LOS ANGELES – For one Timberwolves said good riddance to one Kobe Bean Bryant with Tuesday's 119-115 loss to a Los Angeles Lakers team that bade farewell to a 10-game losing streak themselves.
Playing the Wolves for the final time before he retires this spring, Bryant turned the calendar back pages and page with a 38-point night that included seven of his team's 12 three pointers.
"I hate him," Wolves interim head coach Sam Mitchell said. "If I don't ever see him again, it won't be too soon. I hate him."
Mitchell coached Toronto that night when Bryant scored 81 points in a game against the Raptors 10 years ago last month.

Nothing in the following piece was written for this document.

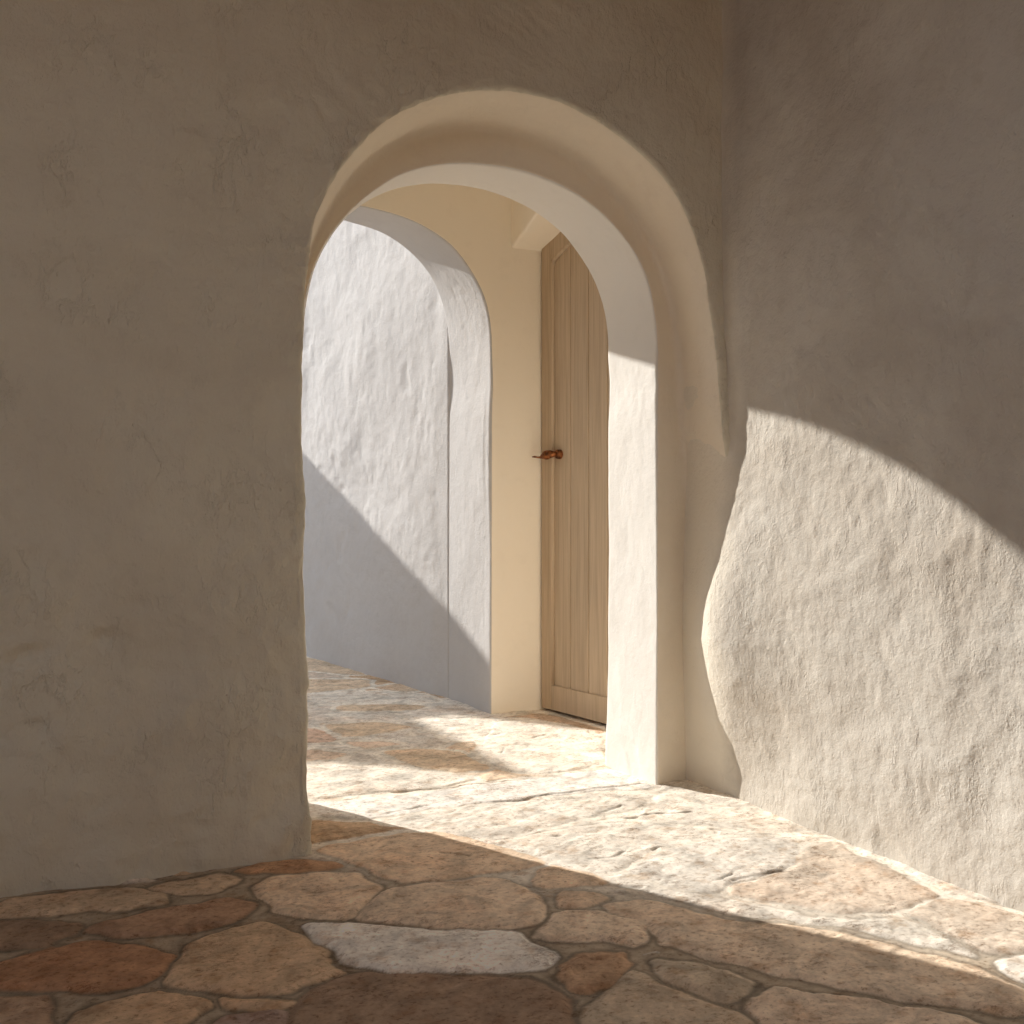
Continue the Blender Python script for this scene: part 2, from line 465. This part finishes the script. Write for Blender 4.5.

On Tuesday, he watched Bryant at age 37 makes those seven threes and score 14 of those 38 points in a fourth quarter when the Lakers prevailed and avoided setting a franchise record for consecutive losses, in Minneapolis or Los Angeles.
"He was like 2006 Kobe out there," Wolves guard Zach LaVine said after his team lost for the fifth consecutive time.
And the Wolves were their enigmatic selves: So uninspired for the first half and then some when they trailed by as many as 16 points and then so invigorated for the game's final 14 minutes.
That's when the Wolves used a 26-11 run that ended the third quarter and started the fourth quarter and took a very brief 102-101 lead with 5:45 left that lasted only until Bryant answered right back with consecutive three-point shots made.
When it was finally over, the Wolves had set a season high for assists with 36 – 11 in the third quarter alone, 21 in the second half and 15 from Ricky Rubio himself – and also forced too many bad passes that Mitchell called "home-run" attempts and didn't play enough defense to beat an opponent that hadn't won a game in three weeks.